Does the fundamental group detect the unlink?

It is known that the unknot is the only knot whose complement has fundamental group $\mathbb{Z}$.

Does this fact generalize to links? That is, suppose that $\ell= \ell_1 \cup \dots \cup \ell_n$ is an $n$-component link in $\mathbb{R}^3$ such that $\pi_1(\mathbb{R}^3-\ell)$ is a free group on $n$-generators. Is $\ell$ the unlink on $n$-components?

Solution 1:

A useful result here is

Theorem. (Kneser's conjecture) If $M$ is a compact orientable $3$-manifold with incompressible boundary, and if $\pi_1(M)\approx G_1*G_2$, then there is a connect sum decomposition $M=M_1\mathbin{\#}M_2$ with $\pi_1(M_i)\approx G_i$ for $i=1,2$.

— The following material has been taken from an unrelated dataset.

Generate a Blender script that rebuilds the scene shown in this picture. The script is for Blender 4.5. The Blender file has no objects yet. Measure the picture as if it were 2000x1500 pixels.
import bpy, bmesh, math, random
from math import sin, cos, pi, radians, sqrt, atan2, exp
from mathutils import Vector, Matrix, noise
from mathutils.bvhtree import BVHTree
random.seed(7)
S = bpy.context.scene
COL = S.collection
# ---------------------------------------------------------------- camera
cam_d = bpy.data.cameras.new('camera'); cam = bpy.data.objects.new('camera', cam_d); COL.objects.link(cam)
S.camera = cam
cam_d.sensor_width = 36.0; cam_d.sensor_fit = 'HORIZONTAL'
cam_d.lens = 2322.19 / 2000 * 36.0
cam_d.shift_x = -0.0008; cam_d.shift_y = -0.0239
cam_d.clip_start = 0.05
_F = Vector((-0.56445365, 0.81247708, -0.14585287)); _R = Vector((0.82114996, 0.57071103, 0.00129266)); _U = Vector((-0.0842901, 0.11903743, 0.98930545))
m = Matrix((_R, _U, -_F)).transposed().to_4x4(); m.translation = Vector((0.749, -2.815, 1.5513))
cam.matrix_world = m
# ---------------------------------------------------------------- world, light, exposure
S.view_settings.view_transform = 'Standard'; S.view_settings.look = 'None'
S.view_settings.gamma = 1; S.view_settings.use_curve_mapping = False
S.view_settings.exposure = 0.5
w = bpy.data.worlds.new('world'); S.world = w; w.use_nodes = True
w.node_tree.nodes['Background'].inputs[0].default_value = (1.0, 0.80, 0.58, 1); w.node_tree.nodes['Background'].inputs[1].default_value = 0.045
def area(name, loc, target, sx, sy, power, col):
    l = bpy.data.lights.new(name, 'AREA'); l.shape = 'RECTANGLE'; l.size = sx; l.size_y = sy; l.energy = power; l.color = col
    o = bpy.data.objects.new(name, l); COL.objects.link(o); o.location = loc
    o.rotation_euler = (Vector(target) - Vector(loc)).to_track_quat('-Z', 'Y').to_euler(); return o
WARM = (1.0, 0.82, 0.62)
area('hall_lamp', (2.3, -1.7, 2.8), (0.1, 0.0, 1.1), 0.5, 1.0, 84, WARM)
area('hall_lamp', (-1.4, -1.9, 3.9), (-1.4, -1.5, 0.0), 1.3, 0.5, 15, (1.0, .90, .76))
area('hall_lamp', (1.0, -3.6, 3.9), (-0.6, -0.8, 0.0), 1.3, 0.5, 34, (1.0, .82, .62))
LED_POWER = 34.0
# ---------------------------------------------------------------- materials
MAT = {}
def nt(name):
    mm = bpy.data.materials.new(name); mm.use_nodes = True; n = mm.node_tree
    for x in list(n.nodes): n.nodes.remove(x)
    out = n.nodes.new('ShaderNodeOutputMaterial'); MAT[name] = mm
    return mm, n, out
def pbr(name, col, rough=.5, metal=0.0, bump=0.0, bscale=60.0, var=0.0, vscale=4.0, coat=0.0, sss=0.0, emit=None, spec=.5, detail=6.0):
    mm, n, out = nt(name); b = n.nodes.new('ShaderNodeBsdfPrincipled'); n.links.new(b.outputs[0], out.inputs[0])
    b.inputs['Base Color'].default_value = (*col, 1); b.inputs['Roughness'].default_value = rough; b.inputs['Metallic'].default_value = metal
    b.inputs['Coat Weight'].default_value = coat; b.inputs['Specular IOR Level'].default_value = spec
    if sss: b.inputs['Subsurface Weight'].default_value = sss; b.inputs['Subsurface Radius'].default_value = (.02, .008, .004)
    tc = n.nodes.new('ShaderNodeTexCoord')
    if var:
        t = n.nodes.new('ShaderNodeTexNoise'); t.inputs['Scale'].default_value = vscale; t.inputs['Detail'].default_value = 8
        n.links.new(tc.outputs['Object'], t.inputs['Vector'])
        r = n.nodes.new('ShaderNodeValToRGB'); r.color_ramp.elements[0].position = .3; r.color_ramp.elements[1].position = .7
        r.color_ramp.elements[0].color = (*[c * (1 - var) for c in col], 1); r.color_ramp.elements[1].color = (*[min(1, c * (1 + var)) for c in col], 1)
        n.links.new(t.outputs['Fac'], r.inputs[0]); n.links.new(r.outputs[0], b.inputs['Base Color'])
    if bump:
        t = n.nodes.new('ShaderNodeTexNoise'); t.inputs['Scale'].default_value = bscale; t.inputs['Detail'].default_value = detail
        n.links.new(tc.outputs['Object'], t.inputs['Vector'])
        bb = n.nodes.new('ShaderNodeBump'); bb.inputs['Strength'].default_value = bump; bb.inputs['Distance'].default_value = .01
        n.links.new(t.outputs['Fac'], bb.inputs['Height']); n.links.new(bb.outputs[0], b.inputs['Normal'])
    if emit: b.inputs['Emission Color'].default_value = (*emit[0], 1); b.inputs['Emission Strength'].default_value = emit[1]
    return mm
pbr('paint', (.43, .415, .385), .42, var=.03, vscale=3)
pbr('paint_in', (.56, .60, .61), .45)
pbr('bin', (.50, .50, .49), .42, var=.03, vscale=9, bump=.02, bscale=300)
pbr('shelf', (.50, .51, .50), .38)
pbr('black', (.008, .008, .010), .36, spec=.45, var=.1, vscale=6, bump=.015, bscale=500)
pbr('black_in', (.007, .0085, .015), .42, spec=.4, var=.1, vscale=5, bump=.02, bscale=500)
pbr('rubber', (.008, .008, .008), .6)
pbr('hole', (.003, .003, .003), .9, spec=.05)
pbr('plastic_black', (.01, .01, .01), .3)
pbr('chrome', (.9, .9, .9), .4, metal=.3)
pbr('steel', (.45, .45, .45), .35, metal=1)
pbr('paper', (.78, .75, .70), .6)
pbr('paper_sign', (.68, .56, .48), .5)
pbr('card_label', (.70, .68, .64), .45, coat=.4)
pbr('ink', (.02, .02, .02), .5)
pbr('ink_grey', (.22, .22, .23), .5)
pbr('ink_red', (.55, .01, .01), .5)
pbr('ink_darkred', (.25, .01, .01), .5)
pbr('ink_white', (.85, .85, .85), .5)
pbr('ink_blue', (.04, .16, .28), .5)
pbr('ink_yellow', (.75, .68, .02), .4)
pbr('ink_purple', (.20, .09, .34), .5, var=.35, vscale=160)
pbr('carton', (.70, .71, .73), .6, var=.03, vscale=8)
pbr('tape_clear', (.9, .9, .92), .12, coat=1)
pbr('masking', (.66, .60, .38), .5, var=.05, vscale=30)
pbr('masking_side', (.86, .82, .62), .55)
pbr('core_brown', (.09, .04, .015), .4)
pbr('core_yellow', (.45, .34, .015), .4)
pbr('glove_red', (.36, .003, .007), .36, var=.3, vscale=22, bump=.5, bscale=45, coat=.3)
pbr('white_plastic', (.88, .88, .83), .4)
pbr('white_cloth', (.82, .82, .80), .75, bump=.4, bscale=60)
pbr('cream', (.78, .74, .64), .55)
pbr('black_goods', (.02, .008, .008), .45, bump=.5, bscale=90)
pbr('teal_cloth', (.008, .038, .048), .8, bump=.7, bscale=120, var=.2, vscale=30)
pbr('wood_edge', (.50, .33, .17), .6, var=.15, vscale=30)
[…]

This paper suggests Epstein, "Free products with amalgamation and 3-manifolds", 1961, and Hempel, section 7 for details. (Calegari's notes, Theorem 3.9, has the case of $M$ closed.)

If $L$ is a link with $M=S^3-\nu(L)$ having a compressible boundary, then one of the components is an unknot split from the rest of the link. This is because the loop theorem gives an embedded disk whose boundary is a link component, and the boundary of a regular neighborhood of this disk is a splitting sphere.

Otherwise, if $S^3-\nu(L)$ has incompressible boundary and $\pi_1(S^3-\nu(L))=G_1*G_2$ with each $G_i$ nontrivial, then Kneser's conjecture gives an embedded sphere that splits $L$ into two sublinks.

Recall that $H_1(S^3-L)= \mathbb{Z}^n$, where $n$ is the number of components of $n$. If $\pi_1(S^3-L)$ is a free group of $n$ generators, then this paired with the above implies that $L$ is a completely split link, where each component $L_i$ has $\pi_1(S^3-L_i)=\mathbb{Z}$. The only knot whose knot group is $\mathbb{Z}$ is the unknot, hence each $L_i$ is an unknot.

So, yes, if $\pi_1(S^3-L)$ is a free group on $n$ generators, then $L$ is an $n$-component unlink.